Records contained in a dataset

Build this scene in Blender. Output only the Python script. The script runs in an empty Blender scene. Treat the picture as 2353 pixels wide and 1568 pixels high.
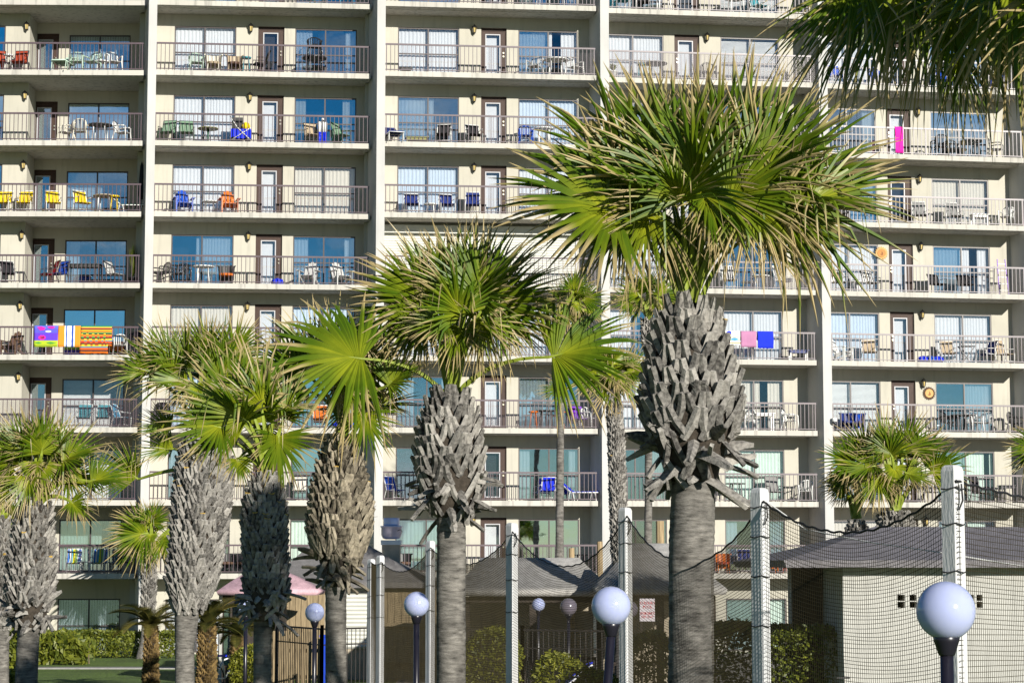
import bpy, math, random
import numpy as np
from mathutils import Vector, Matrix
C = bpy.context.scene.collection
scn = bpy.context.scene
PI = math.pi
random.seed(7)
# ------------------------------------------------------------------ camera, sky, sun, exposure
CX, CY, F = 1176.25, 784.0, 5000.0          # photo measured on a 2352 px wide copy
HOR = 1300.0
TH = math.atan((HOR - CY) / F)
EYE = 3.3
cam = bpy.data.cameras.new("camera")
cam.sensor_width = 36.0
cam.lens = 36.0 * F / 2352.5
cam.clip_start, cam.clip_end = 0.5, 3000
camo = bpy.data.objects.new("camera", cam)
camo.location = (0, 0, EYE)
camo.rotation_euler = (PI / 2 + TH, 0, 0)
C.objects.link(camo)
scn.camera = camo

AZ, EL = math.radians(29), math.radians(17.5)
w = bpy.data.worlds.new("World")
scn.world = w
w.use_nodes = True
nt = w.node_tree
nt.nodes.clear()
sky = nt.nodes.new("ShaderNodeTexSky")
sky.sky_type = 'NISHITA'
sky.sun_disc = False
sky.sun_elevation = EL
sky.sun_rotation = PI - AZ
sky.air_density, sky.dust_density, sky.ozone_density = 1.0, 0.0, 4.0
bg = nt.nodes.new("ShaderNodeBackground")
bg.inputs[1].default_value = 0.05
out = nt.nodes.new("ShaderNodeOutputWorld")
tc = nt.nodes.new("ShaderNodeTexCoord")
mp = nt.nodes.new("ShaderNodeMapping")
mp.inputs['Scale'].default_value = (1, 1, 2.6)
nz = nt.nodes.new("ShaderNodeTexNoise")
nz.inputs['Scale'].default_value = 7.0
nz.inputs['Detail'].default_value = 6
rmp = nt.nodes.new("ShaderNodeValToRGB")
rmp.color_ramp.elements[0].position = 0.49
rmp.color_ramp.elements[1].position = 0.68
mixc = nt.nodes.new("ShaderNodeMixRGB")
mixc.inputs[2].default_value = (9, 9, 9.4, 1)      # white cloud radiance before the background strength
L = nt.links.new
L(tc.outputs['Generated'], mp.inputs[0]); L(mp.outputs[0], nz.inputs['Vector'])
L(nz.outputs[0], rmp.inputs[0]); spz = nt.nodes.new("ShaderNodeSeparateXYZ"); L(tc.outputs['Generated'], spz.inputs[0])
band = nt.nodes.new("ShaderNodeMapRange"); band.inputs[1].default_value = .32; band.inputs[2].default_value = .48; band.inputs[3].default_value = 1; band.inputs[4].default_value = 0
L(spz.outputs[2], band.inputs[0])
cmul = nt.nodes.new("ShaderNodeMath"); cmul.operation = 'MULTIPLY'; L(rmp.outputs[0], cmul.inputs[0]); L(band.outputs[0], cmul.inputs[1]); L(cmul.outputs[0], mixc.inputs[0])
hsv = nt.nodes.new("ShaderNodeHueSaturation")
hsv.inputs['Saturation'].default_value = 1.4
L(sky.outputs[0], hsv.inputs['Color']); L(hsv.outputs[0], mixc.inputs[1])
L(mixc.outputs[0], bg.inputs[0]); L(bg.outputs[0], out.inputs[0])

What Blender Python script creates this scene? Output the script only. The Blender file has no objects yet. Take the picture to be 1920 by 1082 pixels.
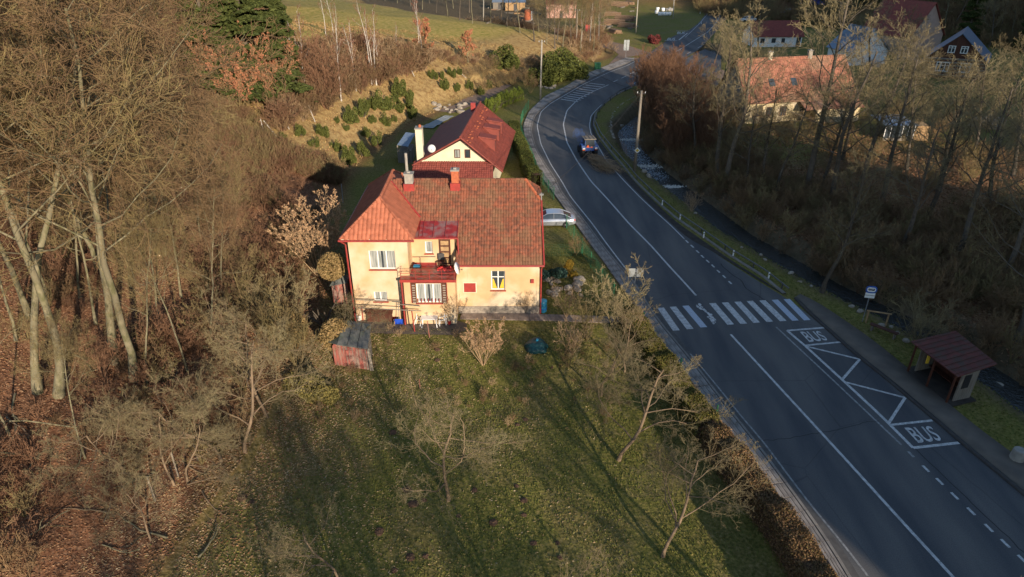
import bpy, bmesh, math, random
import numpy as np
from mathutils import Matrix, Vector
random.seed(7); RNG = np.random.default_rng(11)
scn = bpy.context.scene; COL = scn.collection
R = math.radians

# ------------------------------------------------------------ camera, sky, sun, exposure
CAMH = 27.0; PITCH = R(28.5); FPX = 1280.0
cd = bpy.data.cameras.new('camera'); cam = bpy.data.objects.new('camera', cd); COL.objects.link(cam)
cam.location = (0, 0, CAMH); cam.rotation_euler = (R(90) - PITCH, 0, 0)
cd.sensor_width = 36; cd.lens = 24; cd.clip_start = 0.3; cd.clip_end = 3000
scn.camera = cam
SUN_EL = R(15.0); SUN_AZ = R(27.0)            # sun behind the camera, to the right
SDIR = Vector((math.sin(SUN_AZ) * math.cos(SUN_EL), -math.cos(SUN_AZ) * math.cos(SUN_EL), math.sin(SUN_EL)))
w = bpy.data.worlds.new('World'); scn.world = w; w.use_nodes = True
nt = w.node_tree; bg = nt.nodes['Background']
sky = nt.nodes.new('ShaderNodeTexSky'); sky.sky_type = 'NISHITA'; sky.sun_disc = False
sky.sun_elevation = SUN_EL; sky.sun_rotation = math.atan2(SDIR.x, SDIR.y); sky.dust_density = 0.3; sky.ozone_density = 1.6
nt.links.new(sky.outputs[0], bg.inputs[0]); bg.inputs[1].default_value = 0.14
sl = bpy.data.lights.new('sun', 'SUN'); sl.energy = 5.0; sl.angle = R(0.6); sl.color = (1.0, 0.84, 0.66)
so = bpy.data.objects.new('sun', sl); COL.objects.link(so); so.rotation_euler = SDIR.to_track_quat('Z', 'Y').to_euler(); so.location = (0, 0, 60)
scn.view_settings.view_transform = 'Standard'; scn.view_settings.look = 'None'
scn.view_settings.gamma = 1.0; scn.view_settings.use_curve_mapping = False
scn.view_settings.exposure = 0.5
scn.render.engine = 'CYCLES'
scn.cycles.max_bounces = 5; scn.cycles.diffuse_bounces = 2; scn.cycles.glossy_bounces = 2; scn.cycles.transparent_max_bounces = 6

# ------------------------------------------------------------ picture geometry (camera is level in roll)
def ray(px, py):
    u = (px - 960) / FPX; v = (541 - py) / FPX
    return np.array((u, math.cos(PITCH) + v * math.sin(PITCH), -math.sin(PITCH) + v * math.cos(PITCH)))
def G(px, py, z=0.0):                       # ground point at height z
    r = ray(px, py); t = (z - CAMH) / r[2]; return (t * r[0], t * r[1])
def PY(px, py, Y):                          # point on the upright plane y = Y -> (x, z)
    r = ray(px, py); t = Y / r[1]; return (t * r[0], CAMH + t * r[2])

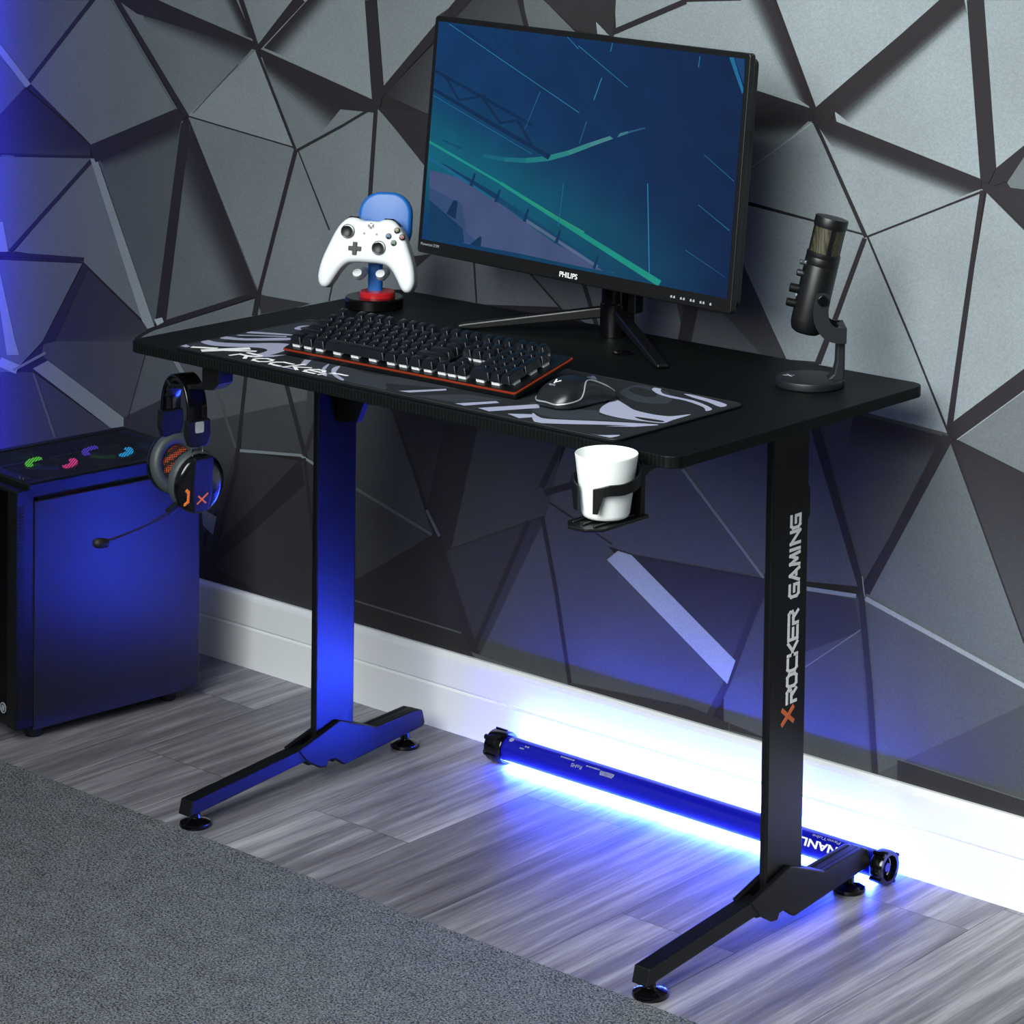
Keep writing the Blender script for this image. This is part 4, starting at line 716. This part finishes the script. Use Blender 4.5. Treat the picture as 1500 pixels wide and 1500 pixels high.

→ **Requirements**: From the records above, copy exactly the stretch from the line holding "What Blender Python" through the line holding "R = math.radians", both ends included, without the pictures.

→ **Final answer**:
What Blender Python script creates this scene? Output the script only. The Blender file has no objects yet. Take the picture to be 1920 by 1082 pixels.
import bpy, bmesh, math, random
import numpy as np
from mathutils import Matrix, Vector
random.seed(7); RNG = np.random.default_rng(11)
scn = bpy.context.scene; COL = scn.collection
R = math.radians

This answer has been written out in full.